==== Data section ====
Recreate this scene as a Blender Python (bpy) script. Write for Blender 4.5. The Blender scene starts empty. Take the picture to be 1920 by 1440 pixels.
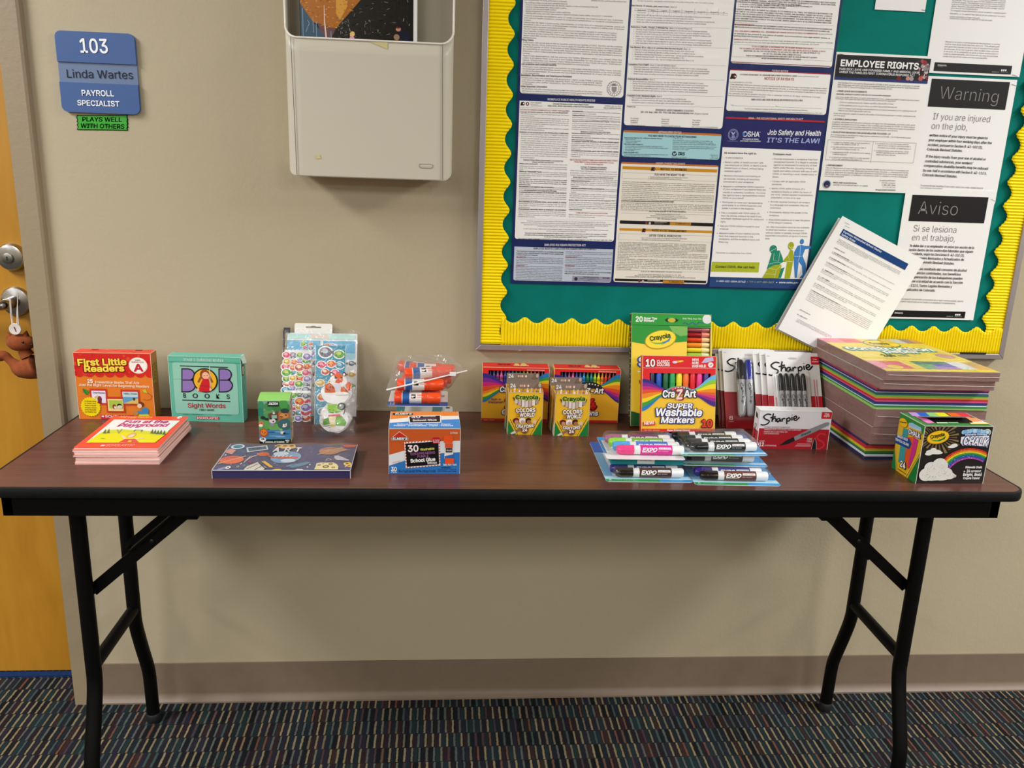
import bpy, math, random
import numpy as np
from mathutils import Matrix, Vector
R = math.radians
random.seed(7); rng = np.random.default_rng(7)
scene = bpy.context.scene
COL = scene.collection

# ------------------------------------------------------------------ camera
FPX = 1549.81
TILT, ROLL, YAW = 0.26073, 0.03615, 0.08184
CAM = np.array([-0.07363, -1.78753, 1.28175])
FW = np.array([math.sin(YAW)*math.cos(TILT), math.cos(YAW)*math.cos(TILT), -math.sin(TILT)])
_r = np.array([math.cos(YAW), -math.sin(YAW), 0.0]); _u = np.cross(_r, FW)
RT = math.cos(ROLL)*_r + math.sin(ROLL)*_u
UP = -math.sin(ROLL)*_r + math.cos(ROLL)*_u
cam_data = bpy.data.cameras.new('camera'); cam = bpy.data.objects.new('camera', cam_data); COL.objects.link(cam)
cam_data.sensor_width = 36.0; cam_data.lens = FPX/1920*36.0; cam_data.clip_start = 0.05
M4 = Matrix.Identity(4)
for i in range(3):
    M4[i][0], M4[i][1], M4[i][2], M4[i][3] = RT[i], UP[i], -FW[i], CAM[i]
cam.matrix_world = M4
scene.camera = cam

# ------------------------------------------------------------------ exposure, world, lamps
vs = scene.view_settings
vs.view_transform = 'Standard'; vs.look = 'None'; vs.gamma = 1.0; vs.use_curve_mapping = False
vs.exposure = 0.34
world = bpy.data.worlds.new('World'); scene.world = world; world.use_nodes = True
world.node_tree.nodes['Background'].inputs[0].default_value = (0.9, 0.86, 0.78, 1)
world.node_tree.nodes['Background'].inputs[1].default_value = 0.05

def troffer(x, y, power, sx=0.6, sy=1.2, z=2.58):
    l = bpy.data.lights.new('ceiling_lamp', 'AREA'); l.shape = 'RECTANGLE'; l.size = sx; l.size_y = sy
    l.energy = power; l.color = (0.975, 0.985, 1.0)
    o = bpy.data.objects.new('ceiling_lamp', l); COL.objects.link(o); o.location = (x, y, z)
    return o
troffer(-2.3, -1.15, 76)
troffer(2.75, -1.15, 84)
for _x in (-3.9, -1.5, 1.7, 4.2):
    troffer(_x, -3.5, 33)
    troffer(_x, -5.9, 33)

# measuring helpers: a photo pixel turned into the point of a plane of the place
def ray(u, v):
    return FW + RT*(u-960)/FPX - UP*(v-720)/FPX
def on_wall(u, v, y=0.0):
    d = ray(u, v); return CAM + d*((y-CAM[1])/d[1])
def on_level(u, v, z):
    d = ray(u, v); return CAM + d*((z-CAM[2])/d[2])

# ------------------------------------------------------------------ materials
def lin(c):
    c /= 255.0
    return c/12.92 if c <= 0.04045 else ((c+0.055)/1.055)**2.4
def hexlin(h):
    h = h.lstrip('#'); return tuple(lin(int(h[i:i+2], 16)) for i in (0, 2, 4)) + (1.0,)
MATS = {}
def mat(h, rough=0.5, metal=0.0, coat=0.0, spec=0.5):
    if not isinstance(h, str): return h
    k = (h, rough, metal, coat, spec)
    if k in MATS: return MATS[k]
    m = bpy.data.materials.new('paint_'+h.lstrip('#')); m.use_nodes = True
    b = m.node_tree.nodes['Principled BSDF']
    b.inputs['Base Color'].default_value = hexlin(h); b.inputs['Roughness'].default_value = rough
    b.inputs['Metallic'].default_value = metal; b.inputs['Coat Weight'].default_value = coat
    b.inputs['Coat Roughness'].default_value = 0.08; b.inputs['Specular IOR Level'].default_value = spec
    MATS[k] = m; return m
class NT:
    def __init__(s, name):
        s.m = bpy.data.materials.new(name); s.m.use_nodes = True
        s.t = s.m.node_tree; s.b = s.t.nodes['Principled BSDF']; s.out = s.t.nodes['Material Output']
    def n(s, typ, **kw):
        q = s.t.nodes.new(typ)
        for k, v in kw.items():
            if k in ('operation', 'data_type', 'noise_dimensions', 'blend_type', 'interpolation', 'wave_type', 'bands_direction', 'feature'): setattr(q, k, v)
            else: q.inputs[k].default_value = v
        return q
    def l(s, a, b): s.t.links.new(a, b)
    def math(s, op, a, b=None, c=None):
        q = s.t.nodes.new('ShaderNodeMath'); q.operation = op
        for i, x in enumerate((a, b, c)):
            if x is None: continue
            if isinstance(x, (int, float)): q.inputs[i].default_value = x
            else: s.l(x, q.inputs[i])
        return q.outputs[0]
    def ramp(s, fac, stops, interp='LINEAR'):
        q = s.t.nodes.new('ShaderNodeValToRGB'); q.color_ramp.interpolation = interp
        e = q.color_ramp.elements
        while len(e) < len(stops): e.new(0.5)
        for el, (p, c) in zip(e, stops): el.position = p; el.color = hexlin(c)
        s.l(fac, q.inputs[0]); return q.outputs[0]
    def obj(s):
        q = s.t.nodes.new('ShaderNodeTexCoord'); return q.outputs['Object']
    def scaled(s, vec, sc):
        q = s.t.nodes.new('ShaderNodeMapping'); q.inputs['Scale'].default_value = sc; s.l(vec, q.inputs[0]); return q.outputs[0]
    def noise(s, vec, scale, detail=3.0, rough=0.55, dist=0.0):
        q = s.n('ShaderNodeTexNoise', Scale=scale, Detail=detail, Roughness=rough, Distortion=dist); s.l(vec, q.inputs['Vector']); return q.outputs[0]
    def bump(s, h, strength, dist):
        q = s.n('ShaderNodeBump', Strength=strength, Distance=dist); s.l(h, q.inputs['Height']); s.l(q.outputs[0], s.b.inputs['Normal'])

def wall_paint(name, a, b):
    t = NT(name); o = t.obj()
    t.l(t.ramp(t.noise(o, 1.3, 3), [(0.3, a), (0.7, b)]), t.b.inputs['Base Color'])
    t.b.inputs['Roughness'].default_value = 0.62
    t.bump(t.math('ADD', t.noise(o, 170, 3), t.noise(o, 60, 2)), 0.22, 0.0016)
    return t.m
M_WALL = wall_paint('wall_paint', '#b2a488', '#b6a98d')
M_CEIL = wall_paint('ceiling_tile', '#d9d5c9', '#dedace')
M_FRAME = wall_paint('frame_paint', '#96866d', '#99896f')
M_FRAME.node_tree.nodes['Principled BSDF'].inputs['Roughness'].default_value = 0.42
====
Task description - From the material above, reproduce everything verbatim except the pictures.

Response below -
Recreate this scene as a Blender Python (bpy) script. Write for Blender 4.5. The Blender scene starts empty. Take the picture to be 1920 by 1440 pixels.
import bpy, math, random
import numpy as np
from mathutils import Matrix, Vector
R = math.radians
random.seed(7); rng = np.random.default_rng(7)
scene = bpy.context.scene
COL = scene.collection

# ------------------------------------------------------------------ camera
FPX = 1549.81
TILT, ROLL, YAW = 0.26073, 0.03615, 0.08184
CAM = np.array([-0.07363, -1.78753, 1.28175])
FW = np.array([math.sin(YAW)*math.cos(TILT), math.cos(YAW)*math.cos(TILT), -math.sin(TILT)])
_r = np.array([math.cos(YAW), -math.sin(YAW), 0.0]); _u = np.cross(_r, FW)
RT = math.cos(ROLL)*_r + math.sin(ROLL)*_u
UP = -math.sin(ROLL)*_r + math.cos(ROLL)*_u
cam_data = bpy.data.cameras.new('camera'); cam = bpy.data.objects.new('camera', cam_data); COL.objects.link(cam)
cam_data.sensor_width = 36.0; cam_data.lens = FPX/1920*36.0; cam_data.clip_start = 0.05
M4 = Matrix.Identity(4)
for i in range(3):
    M4[i][0], M4[i][1], M4[i][2], M4[i][3] = RT[i], UP[i], -FW[i], CAM[i]
cam.matrix_world = M4
scene.camera = cam

# ------------------------------------------------------------------ exposure, world, lamps
vs = scene.view_settings
vs.view_transform = 'Standard'; vs.look = 'None'; vs.gamma = 1.0; vs.use_curve_mapping = False
vs.exposure = 0.34
world = bpy.data.worlds.new('World'); scene.world = world; world.use_nodes = True
world.node_tree.nodes['Background'].inputs[0].default_value = (0.9, 0.86, 0.78, 1)
world.node_tree.nodes['Background'].inputs[1].default_value = 0.05

def troffer(x, y, power, sx=0.6, sy=1.2, z=2.58):
    l = bpy.data.lights.new('ceiling_lamp', 'AREA'); l.shape = 'RECTANGLE'; l.size = sx; l.size_y = sy
    l.energy = power; l.color = (0.975, 0.985, 1.0)
    o = bpy.data.objects.new('ceiling_lamp', l); COL.objects.link(o); o.location = (x, y, z)
    return o
troffer(-2.3, -1.15, 76)
troffer(2.75, -1.15, 84)
for _x in (-3.9, -1.5, 1.7, 4.2):
    troffer(_x, -3.5, 33)
    troffer(_x, -5.9, 33)

# measuring helpers: a photo pixel turned into the point of a plane of the place
def ray(u, v):
    return FW + RT*(u-960)/FPX - UP*(v-720)/FPX
def on_wall(u, v, y=0.0):
    d = ray(u, v); return CAM + d*((y-CAM[1])/d[1])
def on_level(u, v, z):
    d = ray(u, v); return CAM + d*((z-CAM[2])/d[2])

# ------------------------------------------------------------------ materials
def lin(c):
    c /= 255.0
    return c/12.92 if c <= 0.04045 else ((c+0.055)/1.055)**2.4
def hexlin(h):
    h = h.lstrip('#'); return tuple(lin(int(h[i:i+2], 16)) for i in (0, 2, 4)) + (1.0,)
MATS = {}
def mat(h, rough=0.5, metal=0.0, coat=0.0, spec=0.5):
    if not isinstance(h, str): return h
    k = (h, rough, metal, coat, spec)
    if k in MATS: return MATS[k]
    m = bpy.data.materials.new('paint_'+h.lstrip('#')); m.use_nodes = True
    b = m.node_tree.nodes['Principled BSDF']
    b.inputs['Base Color'].default_value = hexlin(h); b.inputs['Roughness'].default_value = rough
    b.inputs['Metallic'].default_value = metal; b.inputs['Coat Weight'].default_value = coat
    b.inputs['Coat Roughness'].default_value = 0.08; b.inputs['Specular IOR Level'].default_value = spec
    MATS[k] = m; return m
class NT:
    def __init__(s, name):
        s.m = bpy.data.materials.new(name); s.m.use_nodes = True
        s.t = s.m.node_tree; s.b = s.t.nodes['Principled BSDF']; s.out = s.t.nodes['Material Output']
    def n(s, typ, **kw):
        q = s.t.nodes.new(typ)
        for k, v in kw.items():
            if k in ('operation', 'data_type', 'noise_dimensions', 'blend_type', 'interpolation', 'wave_type', 'bands_direction', 'feature'): setattr(q, k, v)
            else: q.inputs[k].default_value = v
        return q
    def l(s, a, b): s.t.links.new(a, b)
    def math(s, op, a, b=None, c=None):
        q = s.t.nodes.new('ShaderNodeMath'); q.operation = op
        for i, x in enumerate((a, b, c)):
            if x is None: continue
            if isinstance(x, (int, float)): q.inputs[i].default_value = x
            else: s.l(x, q.inputs[i])
        return q.outputs[0]
    def ramp(s, fac, stops, interp='LINEAR'):
        q = s.t.nodes.new('ShaderNodeValToRGB'); q.color_ramp.interpolation = interp
        e = q.color_ramp.elements
        while len(e) < len(stops): e.new(0.5)
        for el, (p, c) in zip(e, stops): el.position = p; el.color = hexlin(c)
        s.l(fac, q.inputs[0]); return q.outputs[0]
    def obj(s):
        q = s.t.nodes.new('ShaderNodeTexCoord'); return q.outputs['Object']
    def scaled(s, vec, sc):
        q = s.t.nodes.new('ShaderNodeMapping'); q.inputs['Scale'].default_value = sc; s.l(vec, q.inputs[0]); return q.outputs[0]
    def noise(s, vec, scale, detail=3.0, rough=0.55, dist=0.0):
        q = s.n('ShaderNodeTexNoise', Scale=scale, Detail=detail, Roughness=rough, Distortion=dist); s.l(vec, q.inputs['Vector']); return q.outputs[0]
    def bump(s, h, strength, dist):
        q = s.n('ShaderNodeBump', Strength=strength, Distance=dist); s.l(h, q.inputs['Height']); s.l(q.outputs[0], s.b.inputs['Normal'])

def wall_paint(name, a, b):
    t = NT(name); o = t.obj()
    t.l(t.ramp(t.noise(o, 1.3, 3), [(0.3, a), (0.7, b)]), t.b.inputs['Base Color'])
    t.b.inputs['Roughness'].default_value = 0.62
    t.bump(t.math('ADD', t.noise(o, 170, 3), t.noise(o, 60, 2)), 0.22, 0.0016)
    return t.m
M_WALL = wall_paint('wall_paint', '#b2a488', '#b6a98d')
M_CEIL = wall_paint('ceiling_tile', '#d9d5c9', '#dedace')
M_FRAME = wall_paint('frame_paint', '#96866d', '#99896f')
M_FRAME.node_tree.nodes['Principled BSDF'].inputs['Roughness'].default_value = 0.42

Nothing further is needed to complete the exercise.